O que é curioso porque foi exactamente nessa fase, lembro-me perfeitamente, que tivemos um concerto no Delta Tejo, que na altura ainda havia, foi um dos concertos mais importantes para mim. Convidei o David Cruz, o Pina já cantava comigo, e a Eliza também convidei para cantar nesse concerto. Estávamos na preparação do concerto, nos ensaios, e morre o Michael Jackson, uns dias antes. Nos ensaios, antes de começar, cantávamos músicas dele, aquela cena de o evocar. E um pouco antes do concerto acontecer tive uma epifania por causa disso e surgiu-me uma frase que ficou para sempre e de vez em quando digo que é “se a música nos une nada nos separa”. E são estas coisas, são estas pessoas, é o Miguel Barroca, são estes momentos em que tu converges com pessoas tão diversas por causa de uma coisa que é a música, que te dá uma possibilidade gigante de conhecer pessoas. E de poderes estar ligado a pessoas com um sentimento que não sabes qual é porque tu não sabes qual é o sentimento que a música te traz quando estás em estúdio, é uma coisa que não é contabilizada, não está escrita, não é matemática. Lembro-me de quando fizemos o “Espelho” e pedi ao Sir Scratch para cantar a parte dele, ele está ali a deitar a alma dele para fora. Foi giro que ele até apagou a luz para ser mais canalizado ainda. Hoje nós ouvimos “boy ando com o corpo a fugir há bué, boy ando com o corpo já dorido há bué”, mas a canalização da energia que está ali não sabes de onde é que vem. Nunca iria conhecer este gajo se não fosse através da música, era muito difícil. Conhecê-lo, partilhar com ele coisas. E perceber que a vida é mesmo engraçada, é mesmo um filtro e que só vai passando exactamente aquelas pessoas que queres que passem dentro do teu feeling. O Sir Scratch é essa pessoa, é mesmo irmão.

Para o concerto de dia 10 de Novembro, o que tens preparado?

Eu nunca tinha feito um concerto desta escala. Já tinha feito outros concertos, no B.Leza e tal, coisas mais pequenas, mas um concerto com esta escala nunca tinha feito. Ainda por cima apanhou a meio da minha viagem para o Brasil. Eu estava um bocado assustado. Na promoção, no que é que eu ia fazer, e não queria estar eu à frente da responsabilidade do palco. Então chamei uma pessoa, que também é meu amigo de longa data, que faz produção e é ele que está a trabalhar na produção do espectáculo em termos visuais. Vamos fazer uma coisa meio visual, o rap também não pode ser só aquela coisa de ir rimar. Vamos ter alguns convidados, não todos os que pretendíamos, por situações de cada um, mas vamos ter.

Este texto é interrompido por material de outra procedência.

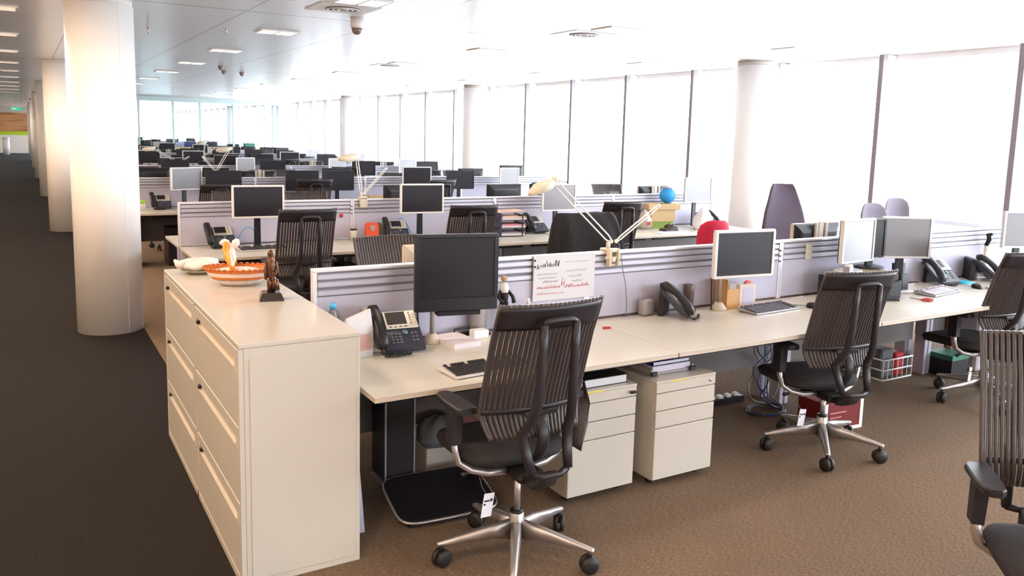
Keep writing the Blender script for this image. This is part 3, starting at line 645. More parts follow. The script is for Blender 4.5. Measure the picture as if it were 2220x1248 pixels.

Para mim o mais importante, honestamente é isso que me dá um grande gozo e é aquela coisa a que dizes mesmo passe o tempo que passar, por mais que te custem algumas coisas, sentes orgulho dos teus passos terem sido tomados daquela forma. Nós temos um grupo no Whatsapp com a malta que está a ensaiar para o concerto, os músicos dos The Velcrew, e um dia destes um dos elementos do grupo, o João, mandou uma mensagem… até parecia que tinha levado um soco na barriga, a sério. Dizia assim: “mano, quero agradecer-vos por este concerto, quero agradecer-vos por este momento, é uma cena inacreditável estar a fazer isto com vocês, este disco”. Eu comecei a olhar para a mensagem, comecei a sentir cair uma lágrima, deixei-me estar, não respondi logo. Isso é bonito, um gajo fica emocionado. É deep, não é só irem lá tocar, é mais, é uma cena incrível. A vida dar-te essa possibilidade é fabuloso [chora]! É incrível! São os passos que um gajo dá para chegar às coisas e as coisas acontecem dentro dos passos que tu dás e sabes que tens de lutar por coisas e tens que te afastar de outras. É uma luta diariamente sobre o que é que eu devo fazer e o que é que eu não devo fazer, será que isto é correcto, será que isto não é correcto. Estamos aqui a comemorar os 10 anos de um disco com uma banda incrível que ouviu o disco e que está a fazer isto com amor. De um género de música que é o que todos sabemos, todos nós estivemos lá desde o início. E com o que foi feito, não é? O disco foi lançado pelo Bomberjack na altura com aquelas impossibilidades, aquelas dificuldades todas, mas hoje estamos aqui e vamos encher o Olga Cadaval.

Enquanto o love estiver lá sustenta tudo o resto e sempre foi isso quer eu quis mais do que tudo. Eu quero manter as pessoas à minha volta pelo love. Quando houver para todos é para todos, a gente vai fazer sempre assim.